I particularly liked the silly effects of skills used by the Boyfriend and Girlfriend characters which go back to the very earliest experimentation with the game concept (Boyfriend using Flirt on a foe makes allied Girlfriends Angry), and this would basically be a way of focusing on that. Adding some extra dynamic of relationship drama which I feel would be particularly silly whenever your beloved partner switched sides.
You'd just have these two characters and no permanent allies, but opposing groups could be up to four people, meaning difficult battles would be more imbalanced than the 3 v 3 and potentially more satisfying to overcome.
I couldn't really do story scenes with fixed characters I'd designed, though.
Possibility 3 - Finding Your Soulmate
Essentially a combination of those two: there could be a bunch of characters that I'd make and write personalities and story scenes for, but you could only have one as an ally at a time instead of two.
I could even add elements reminiscent of dating sims (though I've never played one of those so I can't say I know the common tropes), and the whole thing could be about finding a compatible partner - your 'other half' - or something, which appeals to me as someone who's more comfortable with one-on-one interactions than group ones (and who aches from having no partner in the real world).
I'd probably approach it in a way that was more silly than heartfelt, but with enough depth to develop genuine attachments to the characters.
I'd also like to streamline some of the structural stuff I described in the previous post. Rather than having a hub that leads to six elemental worlds, instead maybe I'll just have you progress through the elemental areas sequentially but without any hub connecting them, perhaps with finding some place where the god can manifest being the goal of a linear journey.
A concern I've had about the central hub idea is where recruited people would go. In the old/current version, recruits not on your party are sent 'to the temple' (like how Pokemon are sent 'to the PC'), and I imagined them all being physically present in the temple area so you could see it becoming more crowded. It also seemed to invite ideas like having some of these recruits build buildings or run shops or things like that. All of which is more work. Having a linear adventure where most people you convince just go back to their original positions would address that.
I wrote much of this post days ago, and while finishing and editing it now I think the third possibility appeals to me most?

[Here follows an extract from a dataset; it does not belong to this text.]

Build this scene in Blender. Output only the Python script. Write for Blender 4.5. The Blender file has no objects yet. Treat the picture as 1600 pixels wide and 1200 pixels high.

If I were to do that, most opponents would be the archetypes (Normie, Babe, etc), and they'd have fixed stats and skills. There'd only be a small number (six, maybe) of characters who you could recruit as a permanent ally, and they'd be able to level up and be customised and such. You could only have one at a time. The archetypes would still join your party for the remainder of the battle you encountered them in, and many battles would be designed such that converting certain opponents would make it easier to convert the others.
But then I'd be losing the Pokemon-like aspects (collecting silly archetypes), which feels like a shame and makes the decision more difficult.
Maybe I'll do some more brainstorming and dwell on it all a bit.